LeGuin had an aim in writing The Dispossessed. Fortunately, we have her own account of this. Responding to a question by Lynn McCaffery, she says:

“… The only trouble with an anarchist country is going to come from its neighbors. Anarchism is like Christianity – it’s never really been practised – so you can ‘t say it’s a practical proposal. Still, it’s a necessary idea. We have followed the state far enough – too far, in fact. The state is leading us to World War III. The whole idea of the state has got to be rethought from the beginning and then dismantled. One way to do this is to propose the most extreme solution imaginable: you don ‘t proceed little by little; you go to the extreme and say, “Let’s have no government, no state at all.” Then you try to figure out what you have without it, which is essentially what I was trying to do in ‘The Dispossessed’. This kind of thinking is not idealistic, it’s a practical necessity these days. We must begin to think in different terms, because if we just continue to follow the state, we’ve had it. So, yes, ‘The Dispossessed’ is very much in earnest about trying to rethink our assumptions about the relationships between human beings.” (Across the Wounded Galaxies)

Then McCaffery asked LeGuin why-she had set her anarchist Utopia in such a bleak environment:

“The way I created Anarres was probably an unconscious economy of means: these people are going to be leading a very barren life, so I gave them a barren landscape. Anarres is a metaphor for the austere life, but I wasn’t trying to make a general proposal that a Utopia has to be that way.”

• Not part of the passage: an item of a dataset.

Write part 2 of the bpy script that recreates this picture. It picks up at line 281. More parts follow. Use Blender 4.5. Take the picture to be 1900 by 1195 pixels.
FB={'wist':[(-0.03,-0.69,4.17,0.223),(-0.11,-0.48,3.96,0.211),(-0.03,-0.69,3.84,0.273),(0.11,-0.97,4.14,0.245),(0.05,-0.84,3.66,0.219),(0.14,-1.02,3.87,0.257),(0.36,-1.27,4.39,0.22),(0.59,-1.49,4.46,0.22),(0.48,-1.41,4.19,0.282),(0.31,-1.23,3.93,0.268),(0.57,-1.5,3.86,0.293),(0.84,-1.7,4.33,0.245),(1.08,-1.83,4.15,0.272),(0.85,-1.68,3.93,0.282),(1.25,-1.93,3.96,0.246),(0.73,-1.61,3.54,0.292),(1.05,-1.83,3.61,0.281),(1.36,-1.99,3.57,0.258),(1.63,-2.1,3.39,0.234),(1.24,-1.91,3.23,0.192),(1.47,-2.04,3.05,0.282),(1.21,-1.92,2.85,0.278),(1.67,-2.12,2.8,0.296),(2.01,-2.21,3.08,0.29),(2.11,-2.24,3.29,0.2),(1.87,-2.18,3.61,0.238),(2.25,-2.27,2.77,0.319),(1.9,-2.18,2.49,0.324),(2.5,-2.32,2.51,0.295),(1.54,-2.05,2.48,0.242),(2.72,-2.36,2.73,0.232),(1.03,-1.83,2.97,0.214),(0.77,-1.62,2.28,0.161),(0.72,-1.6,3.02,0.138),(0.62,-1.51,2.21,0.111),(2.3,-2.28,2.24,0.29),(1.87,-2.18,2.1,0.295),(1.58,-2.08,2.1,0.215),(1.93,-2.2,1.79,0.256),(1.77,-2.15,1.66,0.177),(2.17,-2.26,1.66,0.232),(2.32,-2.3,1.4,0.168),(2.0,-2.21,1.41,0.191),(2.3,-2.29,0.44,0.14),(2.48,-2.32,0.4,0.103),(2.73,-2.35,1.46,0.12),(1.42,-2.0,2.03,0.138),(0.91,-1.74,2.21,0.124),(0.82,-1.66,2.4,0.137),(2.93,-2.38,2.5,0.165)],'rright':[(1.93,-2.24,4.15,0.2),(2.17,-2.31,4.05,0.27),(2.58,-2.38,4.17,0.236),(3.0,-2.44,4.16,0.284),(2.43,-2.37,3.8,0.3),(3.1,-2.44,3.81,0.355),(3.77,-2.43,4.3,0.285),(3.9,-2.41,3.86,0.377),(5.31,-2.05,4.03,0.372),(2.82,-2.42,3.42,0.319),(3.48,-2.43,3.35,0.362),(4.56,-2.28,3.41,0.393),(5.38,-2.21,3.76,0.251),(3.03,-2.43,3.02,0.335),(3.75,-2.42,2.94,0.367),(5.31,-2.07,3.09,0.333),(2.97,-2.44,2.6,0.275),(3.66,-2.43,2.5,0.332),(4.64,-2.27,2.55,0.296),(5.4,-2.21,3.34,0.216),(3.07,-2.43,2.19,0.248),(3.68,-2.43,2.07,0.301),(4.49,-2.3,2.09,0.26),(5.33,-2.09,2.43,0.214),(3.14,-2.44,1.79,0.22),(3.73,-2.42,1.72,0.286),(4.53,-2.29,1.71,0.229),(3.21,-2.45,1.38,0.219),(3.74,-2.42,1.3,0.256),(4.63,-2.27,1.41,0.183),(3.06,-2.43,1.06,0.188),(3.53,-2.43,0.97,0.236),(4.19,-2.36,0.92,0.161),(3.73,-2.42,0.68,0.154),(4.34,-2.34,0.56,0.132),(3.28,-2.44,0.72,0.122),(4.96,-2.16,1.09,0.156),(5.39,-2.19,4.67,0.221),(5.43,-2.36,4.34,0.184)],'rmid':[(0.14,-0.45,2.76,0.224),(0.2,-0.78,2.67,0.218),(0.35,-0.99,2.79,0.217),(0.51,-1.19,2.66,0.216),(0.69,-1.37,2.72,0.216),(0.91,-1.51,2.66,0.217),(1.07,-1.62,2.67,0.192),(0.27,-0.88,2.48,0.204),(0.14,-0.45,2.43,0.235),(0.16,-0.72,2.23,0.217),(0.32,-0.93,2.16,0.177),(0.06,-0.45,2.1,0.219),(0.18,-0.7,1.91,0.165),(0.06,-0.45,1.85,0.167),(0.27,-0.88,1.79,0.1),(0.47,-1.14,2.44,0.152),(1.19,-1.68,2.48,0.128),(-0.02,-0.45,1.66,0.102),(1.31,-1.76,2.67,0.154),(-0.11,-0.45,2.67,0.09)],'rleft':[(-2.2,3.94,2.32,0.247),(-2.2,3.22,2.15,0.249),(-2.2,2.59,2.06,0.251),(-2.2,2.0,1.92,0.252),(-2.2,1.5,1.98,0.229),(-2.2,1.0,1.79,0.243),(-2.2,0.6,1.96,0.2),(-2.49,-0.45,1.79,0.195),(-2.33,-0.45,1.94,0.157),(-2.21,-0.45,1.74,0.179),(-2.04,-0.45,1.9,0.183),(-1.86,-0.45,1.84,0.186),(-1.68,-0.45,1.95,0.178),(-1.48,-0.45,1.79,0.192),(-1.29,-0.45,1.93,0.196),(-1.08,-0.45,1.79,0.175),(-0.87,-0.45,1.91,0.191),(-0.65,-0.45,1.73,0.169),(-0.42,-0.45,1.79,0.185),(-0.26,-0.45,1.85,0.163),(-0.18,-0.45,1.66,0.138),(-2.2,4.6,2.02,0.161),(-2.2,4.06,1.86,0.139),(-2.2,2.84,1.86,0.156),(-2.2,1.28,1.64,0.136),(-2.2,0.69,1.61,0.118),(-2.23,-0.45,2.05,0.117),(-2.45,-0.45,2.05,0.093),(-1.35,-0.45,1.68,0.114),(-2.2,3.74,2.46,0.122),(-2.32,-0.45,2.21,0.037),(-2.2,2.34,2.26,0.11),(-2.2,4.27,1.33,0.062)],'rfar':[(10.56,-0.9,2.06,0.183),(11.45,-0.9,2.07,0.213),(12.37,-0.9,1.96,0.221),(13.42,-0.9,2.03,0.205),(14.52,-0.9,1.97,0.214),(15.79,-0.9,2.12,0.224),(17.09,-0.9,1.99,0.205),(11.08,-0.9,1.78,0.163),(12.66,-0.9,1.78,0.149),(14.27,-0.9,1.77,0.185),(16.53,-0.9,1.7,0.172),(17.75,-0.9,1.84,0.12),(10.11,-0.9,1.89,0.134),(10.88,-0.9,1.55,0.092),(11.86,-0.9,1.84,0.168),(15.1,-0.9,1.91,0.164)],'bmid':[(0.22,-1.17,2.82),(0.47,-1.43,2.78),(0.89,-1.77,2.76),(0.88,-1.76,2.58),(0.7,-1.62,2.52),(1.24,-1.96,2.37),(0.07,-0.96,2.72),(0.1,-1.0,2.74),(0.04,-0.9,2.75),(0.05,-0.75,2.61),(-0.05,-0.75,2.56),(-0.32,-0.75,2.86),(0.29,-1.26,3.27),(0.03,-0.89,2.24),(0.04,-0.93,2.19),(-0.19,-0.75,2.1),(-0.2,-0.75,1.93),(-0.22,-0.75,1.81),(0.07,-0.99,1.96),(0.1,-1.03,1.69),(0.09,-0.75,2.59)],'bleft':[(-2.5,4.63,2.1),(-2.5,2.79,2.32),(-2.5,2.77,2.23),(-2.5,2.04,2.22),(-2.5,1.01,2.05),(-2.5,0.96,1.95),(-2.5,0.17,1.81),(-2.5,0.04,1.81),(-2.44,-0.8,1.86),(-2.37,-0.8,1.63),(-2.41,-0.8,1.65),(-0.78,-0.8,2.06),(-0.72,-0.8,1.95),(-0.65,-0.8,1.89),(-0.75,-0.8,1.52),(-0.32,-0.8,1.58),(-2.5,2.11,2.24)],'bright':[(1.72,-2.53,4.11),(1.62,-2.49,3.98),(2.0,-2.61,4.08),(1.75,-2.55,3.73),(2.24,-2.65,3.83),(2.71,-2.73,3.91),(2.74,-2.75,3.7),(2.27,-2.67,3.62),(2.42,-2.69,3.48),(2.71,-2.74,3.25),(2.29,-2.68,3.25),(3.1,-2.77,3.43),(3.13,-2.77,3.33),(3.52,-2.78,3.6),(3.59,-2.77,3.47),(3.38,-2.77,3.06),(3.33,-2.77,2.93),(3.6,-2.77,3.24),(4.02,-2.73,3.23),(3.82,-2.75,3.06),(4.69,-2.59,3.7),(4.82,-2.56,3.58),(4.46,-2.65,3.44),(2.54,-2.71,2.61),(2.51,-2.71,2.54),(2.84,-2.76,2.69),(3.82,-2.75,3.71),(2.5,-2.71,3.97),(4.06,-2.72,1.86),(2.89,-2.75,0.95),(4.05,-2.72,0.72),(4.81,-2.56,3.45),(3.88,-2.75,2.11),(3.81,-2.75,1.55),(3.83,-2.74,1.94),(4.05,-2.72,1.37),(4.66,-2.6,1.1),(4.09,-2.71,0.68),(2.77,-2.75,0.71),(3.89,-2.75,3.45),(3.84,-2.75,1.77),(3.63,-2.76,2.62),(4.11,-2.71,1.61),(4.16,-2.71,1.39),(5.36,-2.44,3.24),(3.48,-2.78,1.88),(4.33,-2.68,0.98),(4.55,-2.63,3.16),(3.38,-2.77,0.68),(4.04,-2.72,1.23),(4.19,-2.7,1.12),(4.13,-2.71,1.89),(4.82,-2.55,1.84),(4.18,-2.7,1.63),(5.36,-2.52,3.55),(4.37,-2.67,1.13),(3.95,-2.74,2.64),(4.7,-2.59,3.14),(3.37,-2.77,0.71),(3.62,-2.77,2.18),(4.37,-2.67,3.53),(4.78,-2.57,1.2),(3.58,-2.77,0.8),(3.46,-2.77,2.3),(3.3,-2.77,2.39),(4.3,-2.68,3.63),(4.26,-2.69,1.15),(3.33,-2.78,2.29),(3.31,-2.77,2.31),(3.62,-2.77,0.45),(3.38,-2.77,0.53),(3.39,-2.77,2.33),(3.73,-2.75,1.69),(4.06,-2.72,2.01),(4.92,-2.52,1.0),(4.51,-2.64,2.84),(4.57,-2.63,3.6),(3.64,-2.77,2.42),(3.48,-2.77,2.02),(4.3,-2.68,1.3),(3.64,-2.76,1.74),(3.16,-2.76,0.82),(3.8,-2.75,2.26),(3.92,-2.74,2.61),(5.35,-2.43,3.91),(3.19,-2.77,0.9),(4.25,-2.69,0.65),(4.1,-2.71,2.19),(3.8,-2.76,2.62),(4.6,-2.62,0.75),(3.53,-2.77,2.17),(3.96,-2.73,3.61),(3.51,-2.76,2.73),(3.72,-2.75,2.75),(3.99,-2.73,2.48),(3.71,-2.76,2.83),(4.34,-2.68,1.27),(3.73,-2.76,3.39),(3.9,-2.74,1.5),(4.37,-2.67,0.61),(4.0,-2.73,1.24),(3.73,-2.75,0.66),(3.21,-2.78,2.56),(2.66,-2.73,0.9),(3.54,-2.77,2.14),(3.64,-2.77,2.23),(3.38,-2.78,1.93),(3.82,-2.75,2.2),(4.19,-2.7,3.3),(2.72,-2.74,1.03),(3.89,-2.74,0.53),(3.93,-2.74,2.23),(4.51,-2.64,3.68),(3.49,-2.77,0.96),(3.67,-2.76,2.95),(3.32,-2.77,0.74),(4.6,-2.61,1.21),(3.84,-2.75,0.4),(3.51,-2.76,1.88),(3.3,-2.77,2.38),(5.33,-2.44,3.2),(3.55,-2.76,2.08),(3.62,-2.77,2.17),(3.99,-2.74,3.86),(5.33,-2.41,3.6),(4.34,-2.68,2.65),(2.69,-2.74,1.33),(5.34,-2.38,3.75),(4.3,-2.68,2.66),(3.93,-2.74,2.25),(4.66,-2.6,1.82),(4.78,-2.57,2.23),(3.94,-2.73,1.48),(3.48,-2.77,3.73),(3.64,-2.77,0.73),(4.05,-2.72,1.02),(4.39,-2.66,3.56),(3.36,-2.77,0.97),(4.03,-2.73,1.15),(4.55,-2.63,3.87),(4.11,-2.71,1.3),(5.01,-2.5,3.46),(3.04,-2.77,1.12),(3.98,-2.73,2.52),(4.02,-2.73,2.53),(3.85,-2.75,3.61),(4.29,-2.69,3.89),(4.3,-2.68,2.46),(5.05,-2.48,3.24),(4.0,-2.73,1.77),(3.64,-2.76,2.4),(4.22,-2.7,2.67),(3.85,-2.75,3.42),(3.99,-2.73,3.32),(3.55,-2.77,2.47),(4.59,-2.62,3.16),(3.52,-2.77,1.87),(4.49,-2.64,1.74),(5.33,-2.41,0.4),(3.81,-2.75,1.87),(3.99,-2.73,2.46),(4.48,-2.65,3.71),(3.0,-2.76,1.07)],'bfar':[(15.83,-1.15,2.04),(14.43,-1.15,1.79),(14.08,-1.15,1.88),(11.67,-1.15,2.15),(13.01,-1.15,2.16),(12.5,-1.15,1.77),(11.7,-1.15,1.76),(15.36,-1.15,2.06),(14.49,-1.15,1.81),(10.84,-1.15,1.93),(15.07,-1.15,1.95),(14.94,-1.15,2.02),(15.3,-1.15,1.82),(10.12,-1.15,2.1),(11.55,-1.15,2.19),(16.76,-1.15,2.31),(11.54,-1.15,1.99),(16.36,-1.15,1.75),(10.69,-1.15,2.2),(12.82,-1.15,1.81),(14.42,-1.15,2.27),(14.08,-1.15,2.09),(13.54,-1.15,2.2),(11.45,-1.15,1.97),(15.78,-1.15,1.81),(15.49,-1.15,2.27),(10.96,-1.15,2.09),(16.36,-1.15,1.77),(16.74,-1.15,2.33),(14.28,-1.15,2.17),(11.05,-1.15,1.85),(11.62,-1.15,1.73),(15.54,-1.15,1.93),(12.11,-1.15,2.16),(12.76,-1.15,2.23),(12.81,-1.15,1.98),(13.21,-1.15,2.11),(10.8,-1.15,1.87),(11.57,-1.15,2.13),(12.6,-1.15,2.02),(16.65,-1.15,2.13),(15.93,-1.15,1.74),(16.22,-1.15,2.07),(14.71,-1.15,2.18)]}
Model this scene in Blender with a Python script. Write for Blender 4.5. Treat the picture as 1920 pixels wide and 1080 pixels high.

For LeGuin what seems to be preventing people making a better fist of life on contemporary Earth is not so much capitalism as government and the state.

It follows that what she believes desirable is not so much socialism, a system to replace capitalism, as anarchism, a system to replace “archism”. That last term isn’t actually in the dictionary, not even in a large one. But so much of what LeGuin writes about Urras is also a fair description of capitalism that perhaps we shouldn’t be too concerned about her choice of words for its alternative.

The important difference between LeGuin’s view and the socialist view is surely about the means of changing from one type of society to the other. LeGuin is vague about these means. Like most anarchists, she doesn’t think in terms of democratic political organization for the overthrow of capitalism and its replacement by socialism. She is right to “see the folly of reformism (‘you don’t proceed little by little’)”. But organization is important – indeed it is vital. By allowing the “archists” to be well-organized in a favourable environment, and the anarchists to be a minority shipped off to a barren planet, she is not only giving the devil the best tunes: she is allowing him to take over the whole music profession.

One serious criticism of The Dispossessed is that we aren’t told enough about the Urras “working class”, and what little we are told is derogatory and disillusioning. We know they read “birdseed” papers and get massacred when they revolt, but that’s about all. LeGuin sketches them in as semiliterates, as a kind of ancient Roman “bread and circuses” mob. There is something deeply pessimistic about a scenario that envisages the intellectual, material and political degradation of over 90 percent of the population.

This remarkable book stimulates the imagination and paints a picture of a future world that has a good many socialist features even if it doesn’t deal at all adequately with the politics of how we can get to that world.